Your objective => The lines from the top of the material below through the line containing "wnt.nodes['Background'].inputs[1].default_value = 0.02" are to be printed exactly, with pictures omitted.

Dataset content =>
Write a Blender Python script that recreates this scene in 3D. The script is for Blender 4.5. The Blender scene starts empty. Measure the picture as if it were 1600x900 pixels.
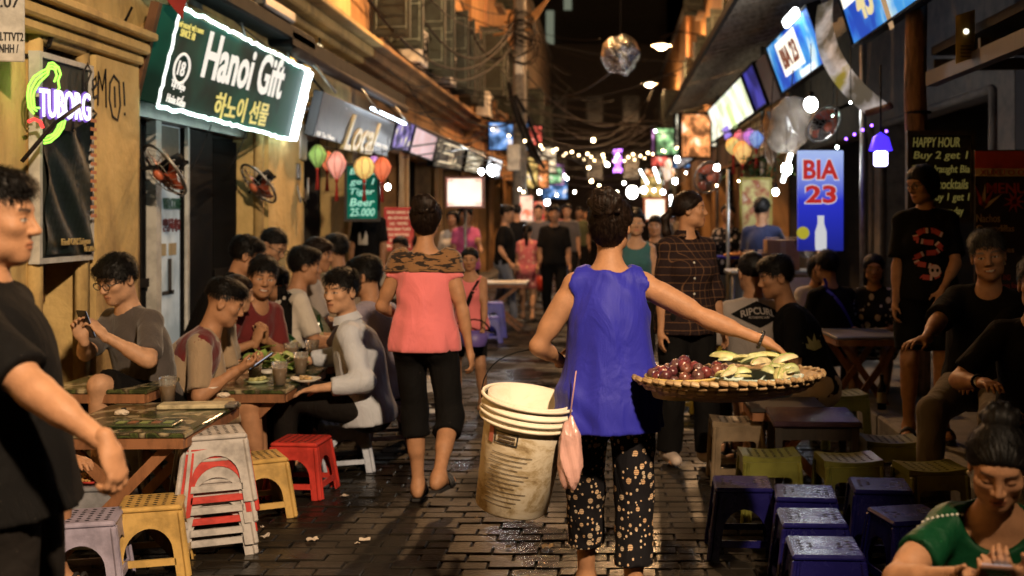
import bpy, bmesh, math, random
import numpy as np
from mathutils import Vector, Matrix

# ------------------------------------------------------------------ camera, world, exposure
SC = bpy.context.scene
COL = SC.collection
F_PX, VX, VY, CAMZ = 1800.0, 950.0, 337.0, 1.45      # focal length and vanishing point in 1600x900 photo pixels
cam_data = bpy.data.cameras.new('camera')
cam_data.sensor_width = 36.0
cam_data.lens = 36.0 * F_PX / 1600.0
cam_data.shift_x = (800.0 - VX) / 1600.0
cam_data.shift_y = -(450.0 - VY) / 1600.0
cam_data.clip_start = 0.05
cam_data.clip_end = 2000.0
cam_data.dof.use_dof = True
cam_data.dof.focus_distance = 4.5
cam_data.dof.aperture_fstop = 2.4
cam = bpy.data.objects.new('camera', cam_data)
COL.objects.link(cam)
cam.location = (0, 0, CAMZ)
cam.rotation_euler = (math.radians(90), 0, 0)
SC.camera = cam
SC.render.resolution_x, SC.render.resolution_y = 1024, 576

world = bpy.data.worlds.new('World')
SC.world = world
world.use_nodes = True
wnt = world.node_tree
sky = wnt.nodes.new('ShaderNodeTexSky')
sky.sky_type = 'NISHITA'
sky.sun_disc = False
sky.sun_elevation = math.radians(-6.0)
sky.sun_rotation = math.radians(200.0)
wnt.links.new(sky.outputs[0], wnt.nodes['Background'].inputs[0])
wnt.nodes['Background'].inputs[1].default_value = 0.02

SC.view_settings.view_transform = 'Standard'
SC.view_settings.look = 'None'
SC.view_settings.exposure = 0.4
SC.view_settings.gamma = 1.0
SC.view_settings.use_curve_mapping = False
SC.render.engine = 'CYCLES'
SC.cycles.use_denoising = True
SC.cycles.max_bounces = 6
SC.cycles.diffuse_bounces = 1
SC.cycles.glossy_bounces = 3
SC.cycles.transmission_bounces = 5
SC.cycles.transparent_max_bounces = 8
SC.cycles.sample_clamp_indirect = 4.0
SC.cycles.sample_clamp_direct = 0.0
SC.cycles.caustics_reflective = False
SC.cycles.caustics_refractive = False

def P(px, py, Y):
    """world point that stands at photo pixel (px, py) when it is Y metres down the street"""
    return Vector(((px - VX) * Y / F_PX, Y, CAMZ - (py - VY) * Y / F_PX))
def PX(px, Y): return (px - VX) * Y / F_PX
def PZ(py, Y): return CAMZ - (py - VY) * Y / F_PX

# ------------------------------------------------------------------ materials
MATS = {}
def nodes_of(name):
    m = bpy.data.materials.new(name); m.use_nodes = True
    return m, m.node_tree, m.node_tree.nodes['Principled BSDF']
def rgb(c): return (c[0], c[1], c[2], 1.0)
def mat(name, col, rough=0.6, metal=0.0, var=0.25, scale=6.0, bump=0.15, bscale=40.0, spec=0.5, stretch=(1, 1, 1), dirt=None, trans=0.0, alpha=1.0, coat=0.0, bdist=0.01):
    """general surface: base colour broken up by noise, optional dirt colour, fine relief"""
    if name in MATS: return MATS[name]
    m, nt, b = nodes_of(name)
    L = nt.links
    tc = nt.nodes.new('ShaderNodeTexCoord')
    mp = nt.nodes.new('ShaderNodeMapping'); mp.inputs['Scale'].default_value = stretch
    L.new(tc.outputs['Object'], mp.inputs['Vector'])
    n1 = nt.nodes.new('ShaderNodeTexNoise'); n1.inputs['Scale'].default_value = scale; n1.inputs['Detail'].default_value = 6; n1.inputs['Roughness'].default_value = 0.65
    L.new(mp.outputs[0], n1.inputs['Vector'])
    cr = nt.nodes.new('ShaderNodeValToRGB')
    d = dirt if dirt else tuple(x * (1 - var) for x in col)
    cr.color_ramp.elements[0].position = 0.36; cr.color_ramp.elements[0].color = rgb(d)
    cr.color_ramp.elements[1].position = 0.58; cr.color_ramp.elements[1].color = rgb(tuple(min(1, x * (1 + var * 0.3)) for x in col))
    L.new(n1.outputs['Fac'], cr.inputs[0]); L.new(cr.outputs[0], b.inputs['Base Color'])
    b.inputs['Roughness'].default_value = rough; b.inputs['Metallic'].default_value = metal
    b.inputs['Specular IOR Level'].default_value = spec
    b.inputs['Transmission Weight'].default_value = trans; b.inputs['Alpha'].default_value = alpha
    b.inputs['Coat Weight'].default_value = coat
    mr = nt.nodes.new('ShaderNodeMapRange'); mr.inputs['To Min'].default_value = max(0.02, rough - 0.12); mr.inputs['To Max'].default_value = min(1, rough + 0.15)
    L.new(n1.outputs['Fac'], mr.inputs[0]); L.new(mr.outputs[0], b.inputs['Roughness'])
    if bump > 0:
        n2 = nt.nodes.new('ShaderNodeTexNoise'); n2.inputs['Scale'].default_value = bscale; n2.inputs['Detail'].default_value = 5
        L.new(mp.outputs[0], n2.inputs['Vector'])
        bp = nt.nodes.new('ShaderNodeBump'); bp.inputs['Strength'].default_value = bump; bp.inputs['Distance'].default_value = bdist
        L.new(n2.outputs['Fac'], bp.inputs['Height']); L.new(bp.outputs[0], b.inputs['Normal'])
    MATS[name] = m
    return m
def glow(name, col, strength, base=None):
    """a surface that gives off light: lamp, screen, lit sign; also chalk lettering made to glow"""
    if name in MATS: return MATS[name]
    m, nt, b = nodes_of(name)
    b.inputs['Base Color'].default_value = rgb(base or tuple(x * 0.3 for x in col))
    b.inputs['Emission Color'].default_value = rgb(col)
    b.inputs['Emission Strength'].default_value = strength
    b.inputs['Roughness'].default_value = 0.4
    MATS[name] = m
    return m
def glow_blotch(name, ca, cb, strength, scale=2.5, cc=None, detail=3, lo=0.42, hi=0.58):
    """lit print or board made to glow: colours flowing into one another, all giving off light"""
    if name in MATS: return MATS[name]
    m, nt, b = nodes_of(name); L = nt.links
    tc = nt.nodes.new('ShaderNodeTexCoord')
    n1 = nt.nodes.new('ShaderNodeTexNoise'); n1.inputs['Scale'].default_value = scale; n1.inputs['Detail'].default_value = detail
    L.new(tc.outputs['Object'], n1.inputs['Vector'])
    cr = nt.nodes.new('ShaderNodeValToRGB')
    cr.color_ramp.elements[0].position = lo; cr.color_ramp.elements[0].color = rgb(ca)
    cr.color_ramp.elements[1].position = hi; cr.color_ramp.elements[1].color = rgb(cb)
    if cc:
        e = cr.color_ramp.elements.new(min(0.98, hi + 0.1)); e.color = rgb(cc)
    L.new(n1.outputs['Fac'], cr.inputs[0])
    L.new(cr.outputs[0], b.inputs['Base Color']); L.new(cr.outputs[0], b.inputs['Emission Color'])
    b.inputs['Emission Strength'].default_value = strength; b.inputs['Roughness'].default_value = 0.6; b.inputs['Specular IOR Level'].default_value = 0.12
    MATS[name] = m
    return m
def cloth(name, col, col2=None, pattern=None, rough=0.85, scale=1.0, sheen=0.2):
    """woven cloth with creases; patterns: plaid, spots, stripes, animal, floral"""
    if name in MATS: return MATS[name]
    m, nt, b = nodes_of(name); L = nt.links
    N = nt.nodes.new
    tc = N('ShaderNodeTexCoord'); co = tc.outputs['Object']
    n1 = N('ShaderNodeTexNoise'); n1.inputs['Scale'].default_value = 5; n1.inputs['Detail'].default_value = 5
    L.new(co, n1.inputs['Vector'])
    mx = N('ShaderNodeMix'); mx.data_type = 'RGBA'
    mx.inputs[6].default_value = rgb(tuple(x * 0.8 for x in col)); mx.inputs[7].default_value = rgb(tuple(min(1, x * 1.1) for x in col))
    L.new(n1.outputs['Fac'], mx.inputs[0]); out = mx.outputs[2]
    def mixin(fac, c):
        nonlocal out
        k = N('ShaderNodeMix'); k.data_type = 'RGBA'; L.new(fac, k.inputs[0]); L.new(out, k.inputs[6])
        if isinstance(c, tuple): k.inputs[7].default_value = rgb(c)
        else: L.new(c, k.inputs[7])
        out = k.outputs[2]
    def math_(op, a, v, clamp=False):
        k = N('ShaderNodeMath'); k.operation = op; k.use_clamp = clamp
        if isinstance(a, (int, float)): k.inputs[0].default_value = a
        else: L.new(a, k.inputs[0])
        if v is not None:
            if isinstance(v, (int, float)): k.inputs[1].default_value = v
            else: L.new(v, k.inputs[1])
        return k.outputs[0]
    sx = N('ShaderNodeSeparateXYZ'); L.new(co, sx.inputs[0])
    if pattern == 'plaid':
        for ax, w in ((0, 0.045), (2, 0.045)):
            src = sx.outputs[ax] if ax == 2 else math_('ADD', sx.outputs[0], sx.outputs[1])
            fr = math_('FRACT', math_('MULTIPLY', src, 17.0 * scale), None)
            a = math_('LESS_THAN', math_('ABSOLUTE', math_('SUBTRACT', fr, 0.5), None), w)
            mixin(math_('MULTIPLY', a, 0.75), col2)
    elif pattern == 'stripes':
        fr = math_('FRACT', math_('MULTIPLY', sx.outputs[2], 25.0 * scale), None)
        mixin(math_('LESS_THAN', fr, 0.5), col2)
    elif pattern in ('spots', 'floral'):
        for i, (sc, th, keep) in enumerate(((25.0 * scale, 0.33, 0.22), (44.0 * scale, 0.25, 0.35))):
            v = N('ShaderNodeTexVoronoi'); v.inputs['Scale'].default_value = sc; v.inputs['Randomness'].default_value = 0.75
            mp = N('ShaderNodeMapping'); mp.inputs['Location'].default_value = (i * 1.7, i * 0.9, 0.3 * i); mp.inputs['Scale'].default_value = (1, 0.55, 0.8)
            L.new(co, mp.inputs[0]); L.new(mp.outputs[0], v.inputs['Vector'])
            a = math_('LESS_THAN', v.outputs['Distance'], th)
            sp = N('ShaderNodeSeparateColor'); L.new(v.outputs['Color'], sp.inputs[0])
            b2 = math_('GREATER_THAN', sp.outputs[0], keep if pattern == 'spots' else 0.2)
            fac = math_('MULTIPLY', a, b2)
            if pattern == 'spots' and i == 0:      # hatched inside
                fr = math_('FRACT', math_('MULTIPLY', sx.outputs[2], 150.0), None)
                fac = math_('MULTIPLY', fac, math_('ADD', math_('MULTIPLY', math_('LESS_THAN', fr, 0.55), 0.6), 0.4))
            c = N('ShaderNodeMix'); c.data_type = 'RGBA'; L.new(sp.outputs[1], c.inputs[0])
            c.inputs[6].default_value = rgb(col2); c.inputs[7].default_value = rgb((col2[0], col2[1] * 0.75, col2[2] * 0.55))
            mixin(fac, c.outputs[2])
    elif pattern == 'animal':
        v = N('ShaderNodeTexNoise'); v.inputs['Scale'].default_value = 22 * scale; v.inputs['Distortion'].default_value = 1.2
        mp = N('ShaderNodeMapping'); mp.inputs['Scale'].default_value = (0.6, 0.6, 2.2); L.new(co, mp.inputs[0]); L.new(mp.outputs[0], v.inputs['Vector'])
        mixin(math_('GREATER_THAN', v.outputs['Fac'], 0.53), col2)
    elif pattern == 'fade':      # washed: lighter patches
        v = N('ShaderNodeTexNoise'); v.inputs['Scale'].default_value = 3; L.new(co, v.inputs['Vector']); mixin(math_('MULTIPLY', v.outputs['Fac'], 0.6), col2)
    L.new(out, b.inputs['Base Color'])
    b.inputs['Roughness'].default_value = rough; b.inputs['Specular IOR Level'].default_value = 0.25 if max(col) > 0.05 else 0.12
    b.inputs['Sheen Weight'].default_value = sheen if max(col) > 0.05 else 0.0
    mp = N('ShaderNodeMapping'); mp.inputs['Scale'].default_value = (1.0, 1.0, 0.45); mp.inputs['Rotation'].default_value = (0.3, 0.5, 0); L.new(co, mp.inputs[0])
    n2 = N('ShaderNodeTexNoise'); n2.inputs['Scale'].default_value = 11; n2.inputs['Detail'].default_value = 3; n2.inputs['Distortion'].default_value = 0.8; L.new(mp.outputs[0], n2.inputs['Vector'])
    n3 = N('ShaderNodeTexNoise'); n3.inputs['Scale'].default_value = 260; L.new(co, n3.inputs['Vector'])
    ad = math_('ADD', n2.outputs['Fac'], math_('MULTIPLY', n3.outputs['Fac'], 0.05))
    bp = N('ShaderNodeBump'); bp.inputs['Strength'].default_value = 0.55; bp.inputs['Distance'].default_value = 0.03
    L.new(ad, bp.inputs['Height']); L.new(bp.outputs[0], b.inputs['Normal'])
    MATS[name] = m
    return m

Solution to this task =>
Write a Blender Python script that recreates this scene in 3D. The script is for Blender 4.5. The Blender scene starts empty. Measure the picture as if it were 1600x900 pixels.
import bpy, bmesh, math, random
import numpy as np
from mathutils import Vector, Matrix

# ------------------------------------------------------------------ camera, world, exposure
SC = bpy.context.scene
COL = SC.collection
F_PX, VX, VY, CAMZ = 1800.0, 950.0, 337.0, 1.45      # focal length and vanishing point in 1600x900 photo pixels
cam_data = bpy.data.cameras.new('camera')
cam_data.sensor_width = 36.0
cam_data.lens = 36.0 * F_PX / 1600.0
cam_data.shift_x = (800.0 - VX) / 1600.0
cam_data.shift_y = -(450.0 - VY) / 1600.0
cam_data.clip_start = 0.05
cam_data.clip_end = 2000.0
cam_data.dof.use_dof = True
cam_data.dof.focus_distance = 4.5
cam_data.dof.aperture_fstop = 2.4
cam = bpy.data.objects.new('camera', cam_data)
COL.objects.link(cam)
cam.location = (0, 0, CAMZ)
cam.rotation_euler = (math.radians(90), 0, 0)
SC.camera = cam
SC.render.resolution_x, SC.render.resolution_y = 1024, 576

world = bpy.data.worlds.new('World')
SC.world = world
world.use_nodes = True
wnt = world.node_tree
sky = wnt.nodes.new('ShaderNodeTexSky')
sky.sky_type = 'NISHITA'
sky.sun_disc = False
sky.sun_elevation = math.radians(-6.0)
sky.sun_rotation = math.radians(200.0)
wnt.links.new(sky.outputs[0], wnt.nodes['Background'].inputs[0])
wnt.nodes['Background'].inputs[1].default_value = 0.02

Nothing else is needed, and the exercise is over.